The OF Blog: Roxane Gay, An Untamed State

Wednesday, June 25, 2014

Roxane Gay, An Untamed State

Once upon a time, in a far-off land, I was kidnapped by a gang of fearless yet terrified young men with so much impossible hope beating inside their bodies it burned their very skin and strengthened their will right through their bones. 
They held me captive for thirteen days. 
They wanted to break me. 
It was not personal. 
I was not broken. 
This is what I tell myself. (p. 7, iPad iBooks e-edition)

The beginning to Roxane Gay's debut novel, An Untamed State, is one of those rare introductions that summarizes a novel's content in such a fashion that not only is the reader informed of what the story will be about, but also how it will be presented.  I found myself pausing for several minutes, bracing myself for what I thought would follow next.  How mistaken I was, as An Untamed State defies easy categorizations.  Like our lives, traumas, and rebuilding efforts, it is not a neat, cut-and-dry affair.  Instead, it is visceral, making the reader confront a whole host of issues, including sexual violence, that s/he might rather leave aside for another day.

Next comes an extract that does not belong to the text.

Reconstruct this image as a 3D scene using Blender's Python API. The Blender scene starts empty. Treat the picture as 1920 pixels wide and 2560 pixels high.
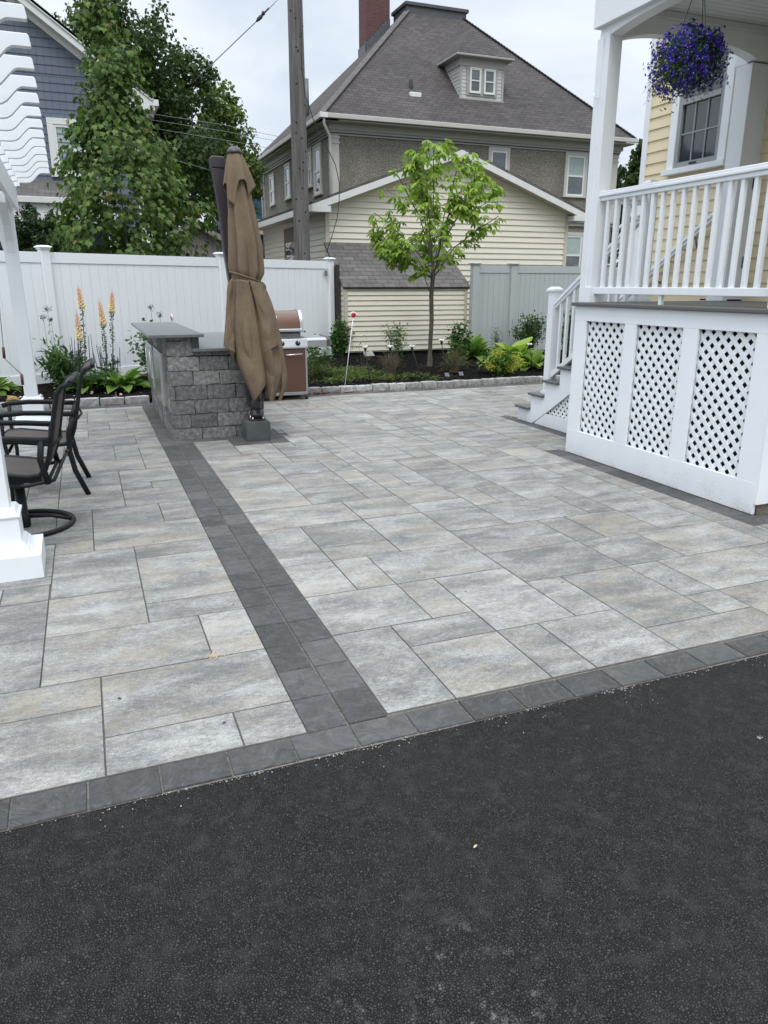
import bpy, math, random
import numpy as np
from mathutils import Matrix, Vector, noise
R = math.radians
random.seed(7); RNG = np.random.default_rng(7)
SC = bpy.context.scene
COL = SC.collection
# ------------------------------------------------------------------ camera
CW, CH, CF, CAMH = 1920.0, 2560.0, 1850.0, 1.58
PITCH = R(17.068); YAW = R(21.415)
_fh = np.array([math.sin(YAW), math.cos(YAW), 0.]); _r = np.array([math.cos(YAW), -math.sin(YAW), 0.])
_u0 = np.array([0, 0, 1.]); _fw = _fh*math.cos(PITCH)-_u0*math.sin(PITCH); _up = _u0*math.cos(PITCH)+_fh*math.sin(PITCH)
_C = np.array([0, 0, CAMH])
def at(px, py, Y):
    d = _fw*CF+_r*(px-960)+_up*(1280-py); return _C+d*(Y/d[1])
def atz(px, py, z=0.0):
    d = _fw*CF+_r*(px-960)+_up*(1280-py); return _C+d*((z-CAMH)/d[2])
cam = bpy.data.cameras.new('camera'); camo = bpy.data.objects.new('camera', cam); COL.objects.link(camo)
cam.sensor_fit = 'VERTICAL'; cam.sensor_height = 36.0; cam.lens = 36.0*CF/CH
cam.clip_start = 0.05; cam.clip_end = 2000
camo.location = (0, 0, CAMH); camo.rotation_euler = (R(90)-PITCH, 0, -YAW)
SC.camera = camo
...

The story opens with a young couple, Mireille, a daughter of a rich self-made Haitian constructor and a Miami-based lawyer, and her Midwestern-born husband, Michael, and their son, Christophe leaving her parents' gated mansion when their car is almost immediately surrounded by three black Land Cruisers.  Mireille is taken captive and a message is sent to her father, pay $1 million in ransom or else.

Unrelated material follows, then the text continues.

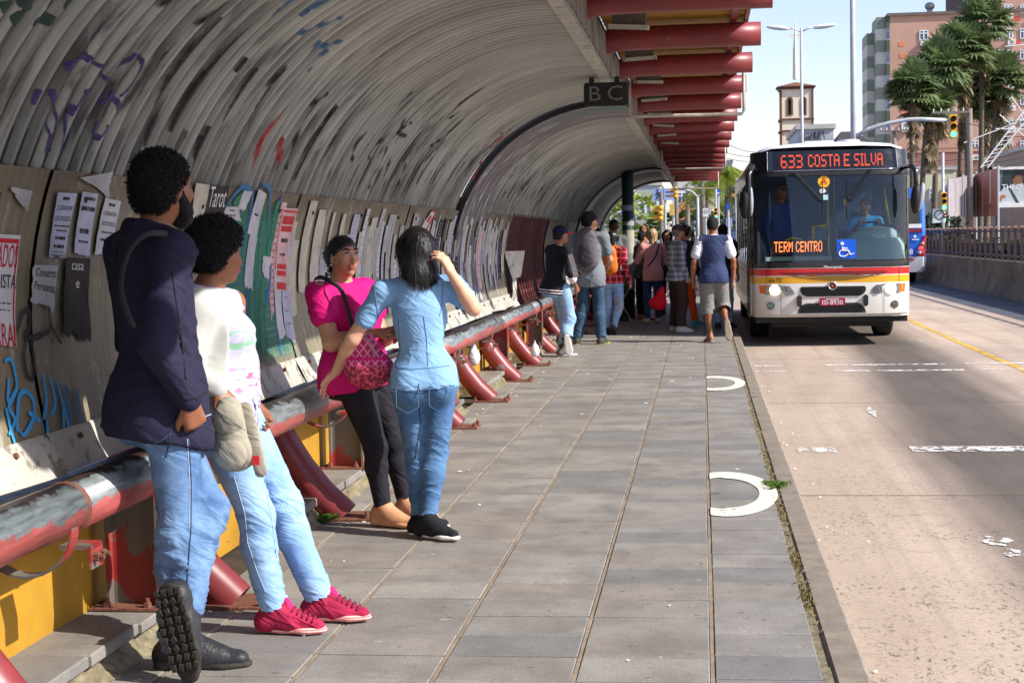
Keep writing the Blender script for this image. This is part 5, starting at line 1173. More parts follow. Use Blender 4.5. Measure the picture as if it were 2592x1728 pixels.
def pose(x,y,h,face,loc=None,z0=0):
    """standing joints; face 0 = away (+Y), 90 = right, 180 = towards the viewer. loc: overrides in (right, forward, up) at height 1.75"""
    s=h/1.75; a=R(face); f=A_((math.sin(a),math.cos(a),0)); r=A_((math.cos(a),-math.sin(a),0))
    L=dict(pelvis=(0,0,.93),neck=(0,-.01,1.47),head=(0,.02,1.635),shR=(.185,-.01,1.42),shL=(-.185,-.01,1.42),elR=(.235,-.04,1.13),elL=(-.235,-.04,1.13),wrR=(.24,.06,.89),wrL=(-.24,.06,.89),
      hipR=(.088,0,.90),hipL=(-.088,0,.90),knR=(.10,.03,.49),knL=(-.10,.03,.49),anR=(.11,-.02,.085),anL=(-.11,-.02,.085))
    if loc: L.update({k:v for k,v in loc.items() if k in L})
    J={k:A_((x,y,z0))+(r*v[0]+f*v[1]+Zv*v[2])*s for k,v in L.items()}
    J['f']=f; J['hf']=f; 
    for k in ('hf','tR','tL','uR','uL','hdR','hdL','hnR','hnL'):
        if loc and k in loc: v=loc[k]; J[k]=nrm(r*v[0]+f*v[1]+Zv*v[2])
    J['s']=s; J['curl']=(loc or {}).get('curl',.5); return J
def fill(J):
    J['r']=nrm(np.cross(J['f'],Zv)); J['up']=nrm(J['neck']-J['pelvis']); J['tf']=nrm(np.cross(J['up'],J['r'])); J['tr']=nrm(np.cross(J['tf'],J['up']))
    J.setdefault('hf',J['f']); J['hf']=nrm(J['hf']); J['hr']=nrm(np.cross(J['hf'],Zv)); J['hu']=nrm(np.cross(J['hr'],J['hf']))
    for S_ in 'RL':
        J.setdefault('t'+S_,nrm(J['f']+(.25 if S_=='R' else -.25)*J['r'])); J.setdefault('u'+S_,Zv); J.setdefault('hd'+S_,nrm(J['wr'+S_]-J['el'+S_])); J.setdefault('hn'+S_,nrm(J['r']*(-1 if S_=='R' else 1)))
    return J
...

For the first half of An Untamed State, there are alternating chapters between Miri's captivity and the depravations (gang rape, burns, mutilations) that she endures and the "before" of her life, especially how she came to fall in love with a white engineer while she was in law school.  Gay is unsparing in both the captivity and in the story of her courtship, showing flawed yet dynamically human characters.  Take for instance this scene about a third into the novel, where one of her captor/rapers has a conversation with her about class and Miri's reaction, after being repeatedly tortured/raped for days, to this:

When he reached me, he traced the bruises on my face.  "I've always wondered what it would be like to be with someone like you.  I see you women, how you wear your designer clothes and your beautiful shoes and your dark sunglasses, your French perfumes.  It's like the shit of this place doesn't touch you.  You never see me but I am there, watching.  You are all so beautiful."  He pressed his lips against mine.  I shrank from him, from the insistent heat of his tongue, the way he wet my mouth with his.  "You are beautiful," he whispered, hotly. 
He kept caressing my face.  The gentleness of his touch over my broken skin made me shiver, broke me further.  He kissed my forehead.  His lips were cool.  His fingers were soft and warm.  If I closed my eyes, it would be easy to pretend the man before me was a lover, that our bodies belonged together. 
I fought him.  I swallowed the pain.  I did not close my eyes. (p. 79)
Too often sexual abuse can be a cheap plot device, something that is inflicted upon some poor, unfortunate woman, with the focus being more on how the men around her act and not on her own internal conflicts during and after the assault/s.  This is not the case in An Untamed State.  Graphic as the sexual and physical assaults are, they serve a purpose other than showing a broken doll, one that is to be avenged/mourned over by others.  Miri endures these assaults, struggling as much as she can to keep some part of herself "alive."  She believes herself to succumb in the end to "the Commander's" wish to break her to spite her father for his intransigence in refusing to pay her captors the ransom that they have demanded.

Yet Miri is both stronger and weaker than she realizes.  After she freed, the second half of the novel details her struggle to rebuild herself, to live again after "dying" in Port-au-Prince.  Her husband and father do not understand her; she struggles to love the former and has become estranged from the latter.  The relationships that Gay developed in the flashback chapters of Part I take on new forms in Part II.  Here, the reconstruction of a life shattered by horrific sexual traumas rises to the fore.  Gay does not skimp on the struggles Miri endures in the years following her kidnapping and gang rapes.  The reader wants to feel empathy for Miri, but Gay does not make it easy, as she confounds reader expectations about how the aftermath of rape will unfold, showing us instead loving characters who unwittingly wound each other gravely.  It makes for an unsettling, uncomfortable read, but one that is an eye-opening experience for those who have not loved someone who has endured such abuse.

Typically, such detailed description of a novel's plot progression can weaken the reader's subsequent experience with the story, but in the case of An Untamed State, the way Gay has constructed her scenes and characters insures that no matter how much information is provided beforehand, the reader will likely find herself stunned by the emotional power within its pages.  The prose and characterizations are so directly eloquent and "true to life" that reading An Untamed State is more an act of witness than a reading of a text.  It is one of those rare novels that seems to have seared itself upon my memory and that perhaps is the greatest compliment that I can pay to it.